Feinstein and her staffers can spin it any way they want to, but they were not there; I was. They can—and do—claim that the pieces of the puzzle provided by detainees in the CIA detention and interrogation program were not necessary and contributed nothing to finding and killing bin Ladin. But in doing so, they reveal something: they are woefully ignorant about how intelligence actually is collected and analyzed or they are deliberately misleading themselves and the American people.

KSM and Abu Faraj al-Libbi weren’t foot soldiers. They were hardened al-Qa’ida operatives. They were senior al-Qa’ida leaders skilled at resisting if they chose to and highly committed to protecting the secret of bin Ladin’s location. KSM had been exposed to EITs and didn’t capitulate. Abu Faraj al-Libbi was willing to endure them, if necessary, to protect bin Ladin. Expecting the two of them to capitulate and give up bin Ladin because someone built rapport with them would be like expecting one of our great generals, say, General Patton, to give away the secret of D-Day because the Germans were nice to him. I can’t picture it.

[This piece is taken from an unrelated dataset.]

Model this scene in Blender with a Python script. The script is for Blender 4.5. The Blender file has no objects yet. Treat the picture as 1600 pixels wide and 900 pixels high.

It is possible that there is nothing anyone could have done to get KSM and Faraj al-Libbi to admit that Abu Ahmed was bin Ladin’s courier. Fortunately, other detainees who had been exposed to EITs provided the tip-off, and so they didn’t have to. By lying, KSM and Faraj al-Libbi corroborated what those detainees said and highlighted how important Abu Ahmed was. Detainees from the interrogation program put the CIA on the trail to finding and killing bin Ladin. Of this I have no doubt.